Priscilla Lopes-Schliep has raced to Olympic and world championship medals and had her name at the top of the world rankings.
But what she will miss most is that moment before the gun goes off, when a hush falls over the crowd.
"It's when I'm looking down the track and knowing that I am ready to run, I'm ready to roll," she said.
"Everyone thinks I have that kind of 'beast mode,' like 'don't get in my way' kind of look. It's having that zoned-in feeling. That is the coolest thing ever. Especially when the gun goes off and you start racing. You don't hear anything. You're so focused, every hurdle comes up quick, it comes up easy. . . that feeling."
The hurdler from Whitby, Ont., announced her retirement from competitive sport on Thursday, capping a career that saw her win bronze at the 2008 Olympics -- Canada's only track and field medal in Beijing -- and silver at the 2009 world championships. Her best season though was 2010, when she went undefeated through 12 races to earn the world No. 1 ranking, and capped the summer by winning the prestigious Diamond League crown.
The 33-year-old announced last fall that she was switching sports to bobsled, as the brakeman for two-time Olympic champion Kaillie Humphries.
She travelled to Calgary a few times this past winter to train with Humphries, but found the sport wasn't "a perfect fit." Part of the problem was the lack of a decent indoor training facility near her home in rural Nebraska.
"I told Kaillie 'I feel like I'm training at 85, 90 per cent here,"' Lopes-Schliep said in a phone interview Wednesday night, ahead of Thursday's announcement in Edmonton. "If you're training for the Olympics, you need to be training at 100 per cent. I wanted to be honest with her, I didn't want to hold anything back from her either."
Lopes-Schliep hadn't hurdled in competition since the 2012 Olympic trials, where she'd made a spectacular comeback from having her first child -- daughter Nataliya, who's now four -- only to miss out on the team for the London Games. Normally the picture of consistency, she uncharacteristically hit the seventh hurdle in the trials, and wound up finishing fifth.
But Lopes-Schliep, who's also the mom to two-year-old Jaslene, said she leaves with no regrets.
"I'm so excited to have had such a great career, and to be able to do what I did in my sport, to run with the flag on my back, and have dreams and goals, and to see almost all of them come true," she said. "I don't think many athletes ever have everything they want come true.
"At the end of the day, being able to say I've medalled at the Olympics, medalled at worlds, being the fastest hurdler in the world at one point in time. . . I think I've got some good check marks on my list."
Lopes-Schliep, who announced her retirement in Edmonton on the eve of the TrackTown Classic meet there, is doing some coaching.
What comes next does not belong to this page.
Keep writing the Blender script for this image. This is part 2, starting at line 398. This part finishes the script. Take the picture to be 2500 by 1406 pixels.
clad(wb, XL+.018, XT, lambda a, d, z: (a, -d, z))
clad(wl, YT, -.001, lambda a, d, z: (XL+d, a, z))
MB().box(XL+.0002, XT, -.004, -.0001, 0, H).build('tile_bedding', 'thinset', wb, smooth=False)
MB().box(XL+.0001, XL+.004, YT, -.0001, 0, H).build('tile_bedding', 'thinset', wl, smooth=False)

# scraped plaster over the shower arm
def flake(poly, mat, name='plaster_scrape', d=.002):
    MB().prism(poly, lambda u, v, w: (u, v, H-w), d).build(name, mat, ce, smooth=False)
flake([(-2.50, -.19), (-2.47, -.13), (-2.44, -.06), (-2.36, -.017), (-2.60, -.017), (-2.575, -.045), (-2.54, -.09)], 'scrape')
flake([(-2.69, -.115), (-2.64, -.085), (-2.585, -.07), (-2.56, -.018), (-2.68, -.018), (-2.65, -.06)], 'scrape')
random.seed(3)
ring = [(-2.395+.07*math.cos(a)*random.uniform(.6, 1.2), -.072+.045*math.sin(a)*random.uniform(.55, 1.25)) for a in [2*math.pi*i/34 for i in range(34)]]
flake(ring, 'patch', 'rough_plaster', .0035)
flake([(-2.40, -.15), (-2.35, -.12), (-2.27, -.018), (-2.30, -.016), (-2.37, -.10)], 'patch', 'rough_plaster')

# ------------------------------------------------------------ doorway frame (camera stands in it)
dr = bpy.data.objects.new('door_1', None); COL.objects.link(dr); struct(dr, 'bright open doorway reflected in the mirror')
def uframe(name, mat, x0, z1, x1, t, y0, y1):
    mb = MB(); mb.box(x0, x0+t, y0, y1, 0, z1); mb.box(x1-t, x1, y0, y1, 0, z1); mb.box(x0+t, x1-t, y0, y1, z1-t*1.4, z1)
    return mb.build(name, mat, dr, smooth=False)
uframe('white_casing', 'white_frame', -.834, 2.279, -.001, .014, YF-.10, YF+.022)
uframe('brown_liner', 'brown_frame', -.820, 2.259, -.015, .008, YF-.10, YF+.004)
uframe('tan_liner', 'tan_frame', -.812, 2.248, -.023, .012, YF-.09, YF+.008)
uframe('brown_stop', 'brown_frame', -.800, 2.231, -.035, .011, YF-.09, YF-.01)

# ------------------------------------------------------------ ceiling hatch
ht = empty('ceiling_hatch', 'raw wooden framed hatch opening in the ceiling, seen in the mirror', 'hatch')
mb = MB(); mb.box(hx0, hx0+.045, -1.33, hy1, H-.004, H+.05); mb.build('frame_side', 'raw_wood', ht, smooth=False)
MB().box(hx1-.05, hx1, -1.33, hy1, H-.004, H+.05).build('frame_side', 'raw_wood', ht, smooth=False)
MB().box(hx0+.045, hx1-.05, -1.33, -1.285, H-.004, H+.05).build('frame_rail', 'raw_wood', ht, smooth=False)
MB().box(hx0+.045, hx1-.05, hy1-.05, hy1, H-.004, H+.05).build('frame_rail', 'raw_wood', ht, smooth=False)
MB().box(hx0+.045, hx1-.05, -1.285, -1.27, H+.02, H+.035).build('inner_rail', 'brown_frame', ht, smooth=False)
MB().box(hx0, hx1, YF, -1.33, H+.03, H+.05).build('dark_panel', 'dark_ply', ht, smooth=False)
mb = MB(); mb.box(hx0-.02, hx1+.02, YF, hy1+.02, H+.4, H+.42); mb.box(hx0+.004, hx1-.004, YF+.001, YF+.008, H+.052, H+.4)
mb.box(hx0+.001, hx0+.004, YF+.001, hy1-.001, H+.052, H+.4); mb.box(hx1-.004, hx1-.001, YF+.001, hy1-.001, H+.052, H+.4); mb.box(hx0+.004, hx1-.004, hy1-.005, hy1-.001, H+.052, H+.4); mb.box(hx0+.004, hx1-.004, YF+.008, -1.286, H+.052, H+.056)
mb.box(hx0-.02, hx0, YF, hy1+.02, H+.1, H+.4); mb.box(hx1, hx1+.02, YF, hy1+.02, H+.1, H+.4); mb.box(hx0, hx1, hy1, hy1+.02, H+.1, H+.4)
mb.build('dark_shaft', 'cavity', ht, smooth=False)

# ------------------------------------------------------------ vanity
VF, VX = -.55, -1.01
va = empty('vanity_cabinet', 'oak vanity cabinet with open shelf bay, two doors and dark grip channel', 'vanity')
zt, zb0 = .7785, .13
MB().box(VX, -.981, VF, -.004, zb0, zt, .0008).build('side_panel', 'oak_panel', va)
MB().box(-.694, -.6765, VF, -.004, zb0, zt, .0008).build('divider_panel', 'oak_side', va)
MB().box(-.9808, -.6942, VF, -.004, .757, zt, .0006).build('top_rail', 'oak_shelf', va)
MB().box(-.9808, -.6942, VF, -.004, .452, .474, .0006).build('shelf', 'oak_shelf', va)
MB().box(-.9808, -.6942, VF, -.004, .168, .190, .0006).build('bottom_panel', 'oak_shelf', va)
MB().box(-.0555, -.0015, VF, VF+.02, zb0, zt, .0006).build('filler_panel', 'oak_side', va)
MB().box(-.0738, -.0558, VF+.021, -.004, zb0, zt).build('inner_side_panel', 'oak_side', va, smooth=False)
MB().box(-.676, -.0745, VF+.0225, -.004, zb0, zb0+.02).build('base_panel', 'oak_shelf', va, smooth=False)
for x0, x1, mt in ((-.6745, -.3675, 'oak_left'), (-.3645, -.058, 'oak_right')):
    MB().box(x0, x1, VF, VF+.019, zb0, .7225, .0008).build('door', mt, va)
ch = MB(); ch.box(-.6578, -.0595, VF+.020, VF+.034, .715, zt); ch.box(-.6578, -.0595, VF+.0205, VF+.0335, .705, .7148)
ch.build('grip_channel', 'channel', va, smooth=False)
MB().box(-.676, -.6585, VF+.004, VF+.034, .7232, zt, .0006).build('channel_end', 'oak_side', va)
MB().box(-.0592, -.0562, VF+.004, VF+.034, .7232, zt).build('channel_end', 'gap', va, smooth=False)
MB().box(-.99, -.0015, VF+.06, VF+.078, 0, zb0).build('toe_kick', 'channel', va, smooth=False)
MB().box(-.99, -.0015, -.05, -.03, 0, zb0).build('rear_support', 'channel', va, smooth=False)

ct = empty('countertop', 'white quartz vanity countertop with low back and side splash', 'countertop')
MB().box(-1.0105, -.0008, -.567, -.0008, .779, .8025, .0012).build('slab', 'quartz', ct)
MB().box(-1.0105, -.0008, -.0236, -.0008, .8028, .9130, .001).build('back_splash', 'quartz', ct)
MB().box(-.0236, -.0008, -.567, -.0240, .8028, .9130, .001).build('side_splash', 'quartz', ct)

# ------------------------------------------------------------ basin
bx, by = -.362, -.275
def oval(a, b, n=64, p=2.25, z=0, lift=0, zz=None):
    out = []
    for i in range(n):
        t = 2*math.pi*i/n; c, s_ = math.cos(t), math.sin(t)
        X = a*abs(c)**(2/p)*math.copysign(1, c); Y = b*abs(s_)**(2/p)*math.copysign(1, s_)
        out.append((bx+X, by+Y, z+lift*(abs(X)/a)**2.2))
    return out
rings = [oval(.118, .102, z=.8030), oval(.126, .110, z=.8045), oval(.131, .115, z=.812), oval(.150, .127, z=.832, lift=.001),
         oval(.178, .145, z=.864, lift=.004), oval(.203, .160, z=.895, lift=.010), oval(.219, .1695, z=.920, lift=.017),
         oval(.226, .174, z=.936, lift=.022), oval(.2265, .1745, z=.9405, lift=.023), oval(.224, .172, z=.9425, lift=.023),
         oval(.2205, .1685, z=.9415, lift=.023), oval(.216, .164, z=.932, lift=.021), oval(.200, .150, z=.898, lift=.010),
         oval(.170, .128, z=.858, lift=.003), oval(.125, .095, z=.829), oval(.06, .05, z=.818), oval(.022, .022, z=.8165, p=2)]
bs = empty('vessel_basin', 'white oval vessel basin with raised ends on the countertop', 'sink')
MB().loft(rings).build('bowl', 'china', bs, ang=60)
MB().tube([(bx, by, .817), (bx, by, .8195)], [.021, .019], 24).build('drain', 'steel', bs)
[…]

She had four athletes qualify for the Nebraska state high school championships, she said proudly. She's otherwise busy with motivational speaking, but most of all, she's savouring the opportunity to be at home with her daughters.
On the heels of last weekend's Olympic trials, Lopes-Schliep feels she leaves the sport in a good place. Her 2008 Olympic medal was the first track and field medal in 12 years for Canada.
Four years later in London, Derek Drouin won Canada's only medal in the sport -- a bronze in high jump. But Canada captured a record-eight medals at last summer's world track and field championships and is sending its largest, and arguably strongest, team ever to Rio next month.
"To go out there and know, I brought some hurdlers to the game here," she said. "It's cool to be able to say that, to be part of history that way.
"Obviously I do miss (track), but I'm happy where I am now too. I gave it all I had, and God knows what was best for me. I enjoyed it."